TASK BRIEF:
Scan the data below for the string "scene". Show every line where it turns up.
# DATA SHOWN start
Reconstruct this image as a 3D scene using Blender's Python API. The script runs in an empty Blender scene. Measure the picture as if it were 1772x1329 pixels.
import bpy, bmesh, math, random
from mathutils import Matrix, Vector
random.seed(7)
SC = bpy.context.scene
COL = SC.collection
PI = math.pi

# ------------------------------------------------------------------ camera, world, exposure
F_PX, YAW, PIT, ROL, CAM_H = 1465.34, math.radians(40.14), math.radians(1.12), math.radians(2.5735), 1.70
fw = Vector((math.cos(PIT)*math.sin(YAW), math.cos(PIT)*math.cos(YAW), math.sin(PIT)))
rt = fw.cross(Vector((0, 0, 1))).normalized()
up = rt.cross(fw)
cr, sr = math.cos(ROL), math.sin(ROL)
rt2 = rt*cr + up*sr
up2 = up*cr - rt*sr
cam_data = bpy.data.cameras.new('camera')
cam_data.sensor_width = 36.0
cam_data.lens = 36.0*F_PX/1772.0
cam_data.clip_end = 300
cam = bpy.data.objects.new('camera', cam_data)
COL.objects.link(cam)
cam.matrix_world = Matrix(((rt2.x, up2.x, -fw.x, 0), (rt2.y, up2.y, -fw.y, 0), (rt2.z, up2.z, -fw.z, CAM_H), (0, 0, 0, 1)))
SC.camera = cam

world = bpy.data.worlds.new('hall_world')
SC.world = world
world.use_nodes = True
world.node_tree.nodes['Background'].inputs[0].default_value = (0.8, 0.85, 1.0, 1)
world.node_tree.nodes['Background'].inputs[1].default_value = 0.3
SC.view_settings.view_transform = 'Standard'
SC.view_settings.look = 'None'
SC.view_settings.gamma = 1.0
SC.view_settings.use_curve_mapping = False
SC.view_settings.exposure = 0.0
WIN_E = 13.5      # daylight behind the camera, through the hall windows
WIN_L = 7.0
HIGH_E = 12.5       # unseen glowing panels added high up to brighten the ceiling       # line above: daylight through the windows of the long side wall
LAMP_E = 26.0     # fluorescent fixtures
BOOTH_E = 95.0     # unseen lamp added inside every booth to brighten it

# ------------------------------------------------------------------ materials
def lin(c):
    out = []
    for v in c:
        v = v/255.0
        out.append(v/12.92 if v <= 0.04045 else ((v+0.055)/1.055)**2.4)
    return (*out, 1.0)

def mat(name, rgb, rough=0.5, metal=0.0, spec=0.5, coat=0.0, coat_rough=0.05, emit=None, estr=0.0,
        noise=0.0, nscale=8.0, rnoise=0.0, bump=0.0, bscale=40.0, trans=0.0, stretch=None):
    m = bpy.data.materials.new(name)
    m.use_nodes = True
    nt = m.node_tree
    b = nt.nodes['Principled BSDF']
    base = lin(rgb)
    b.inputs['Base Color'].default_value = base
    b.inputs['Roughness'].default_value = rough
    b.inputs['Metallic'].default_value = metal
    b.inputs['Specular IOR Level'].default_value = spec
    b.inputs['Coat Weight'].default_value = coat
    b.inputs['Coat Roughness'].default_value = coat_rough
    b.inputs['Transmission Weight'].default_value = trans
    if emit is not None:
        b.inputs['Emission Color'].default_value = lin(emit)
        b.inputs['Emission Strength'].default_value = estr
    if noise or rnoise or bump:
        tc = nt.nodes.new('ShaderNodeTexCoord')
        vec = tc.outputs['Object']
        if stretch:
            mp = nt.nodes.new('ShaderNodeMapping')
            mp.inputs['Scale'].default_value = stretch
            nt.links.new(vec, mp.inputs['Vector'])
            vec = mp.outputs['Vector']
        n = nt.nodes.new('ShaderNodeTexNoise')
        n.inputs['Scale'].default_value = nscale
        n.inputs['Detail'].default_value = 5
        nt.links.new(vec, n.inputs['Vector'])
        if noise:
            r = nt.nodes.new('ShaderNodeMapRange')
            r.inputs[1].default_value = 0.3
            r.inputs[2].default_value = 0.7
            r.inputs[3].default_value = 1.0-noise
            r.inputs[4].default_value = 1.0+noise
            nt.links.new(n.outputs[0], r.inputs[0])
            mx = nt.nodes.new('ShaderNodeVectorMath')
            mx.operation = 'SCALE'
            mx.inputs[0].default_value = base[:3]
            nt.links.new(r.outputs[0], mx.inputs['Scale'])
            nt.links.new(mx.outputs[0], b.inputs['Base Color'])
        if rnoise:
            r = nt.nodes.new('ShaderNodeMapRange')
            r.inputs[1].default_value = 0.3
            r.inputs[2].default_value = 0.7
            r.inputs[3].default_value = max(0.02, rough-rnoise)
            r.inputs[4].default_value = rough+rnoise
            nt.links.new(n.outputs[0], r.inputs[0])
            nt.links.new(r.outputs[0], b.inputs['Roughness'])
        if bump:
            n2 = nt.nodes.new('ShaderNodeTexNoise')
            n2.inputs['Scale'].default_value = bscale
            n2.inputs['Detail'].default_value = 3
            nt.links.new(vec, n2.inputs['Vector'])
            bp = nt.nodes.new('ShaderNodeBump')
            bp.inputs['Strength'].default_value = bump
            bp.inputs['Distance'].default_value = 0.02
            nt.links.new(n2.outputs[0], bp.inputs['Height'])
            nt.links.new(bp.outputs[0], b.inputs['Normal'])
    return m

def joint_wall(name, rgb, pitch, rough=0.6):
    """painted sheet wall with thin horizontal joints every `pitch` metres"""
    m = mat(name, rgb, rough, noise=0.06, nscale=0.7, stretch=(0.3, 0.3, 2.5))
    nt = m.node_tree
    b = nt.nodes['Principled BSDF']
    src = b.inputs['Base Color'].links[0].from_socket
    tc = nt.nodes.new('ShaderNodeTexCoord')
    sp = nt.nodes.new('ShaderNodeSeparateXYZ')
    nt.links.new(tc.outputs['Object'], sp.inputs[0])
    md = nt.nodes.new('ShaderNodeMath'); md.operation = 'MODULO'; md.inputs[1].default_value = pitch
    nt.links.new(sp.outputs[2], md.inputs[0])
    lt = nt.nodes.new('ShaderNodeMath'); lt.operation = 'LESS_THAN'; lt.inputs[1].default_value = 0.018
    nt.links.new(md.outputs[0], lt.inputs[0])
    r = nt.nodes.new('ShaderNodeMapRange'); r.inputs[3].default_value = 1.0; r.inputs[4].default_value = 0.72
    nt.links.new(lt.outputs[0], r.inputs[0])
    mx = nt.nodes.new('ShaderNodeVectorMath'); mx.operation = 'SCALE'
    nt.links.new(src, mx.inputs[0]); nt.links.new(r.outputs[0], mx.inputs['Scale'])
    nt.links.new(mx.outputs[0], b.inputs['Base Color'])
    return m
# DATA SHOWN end
ANSWER TO THIS PROBLEM:
Reconstruct this image as a 3D scene using Blender's Python API. The script runs in an empty Blender scene. Measure the picture as if it were 1772x1329 pixels.
SC = bpy.context.scene